On choosing a glass: “If you’re looking to drink really good wine for good value, try going for the hidden gem, the unfamiliar grapes, the region you’ve never heard of…they’re on the list because someone in the restaurant loved those wines.”

On what to bring to a dinner party: “I love Sauternes because, first of all, a lot of people haven’t tried them. Second, you can find old aged Sauternes for not a lot of money, and third, even though you don’t have to drink it with dessert, it goes beautifully with dessert and it’s a really fun thing to bring out at the end of the meal to encourage people to linger and to talk. To me, one of the best parts of a bottle of wine is to bring people together.”
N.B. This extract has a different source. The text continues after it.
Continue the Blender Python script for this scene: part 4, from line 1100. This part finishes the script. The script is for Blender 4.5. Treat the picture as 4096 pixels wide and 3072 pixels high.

On judging acidity: “Take a sip of wine, swallow it, put the tip of your tongue on the roof of your mouth, then lean over so your head is parallel to the floor, and then pay attention to how much you salivate. If you feel like you would drool on yourself if you would open your mouth, then it’s probably a higher-acid wine. If you don’t feel much saliva, that’s a lower-acid wine.”

On what amateurs are missing: “The smell. For sure. …. For some of my sommelier friends, the biggest pleasure in a glass of wine is really smell. For a lot of people who don’t take that moment to smell that glass of wine, both with their nose and when it’s inside their mouth, they are interacting with a glass of wine in the same limited way as if they had bought a record and only looked at the album cover without ever actually playing it.”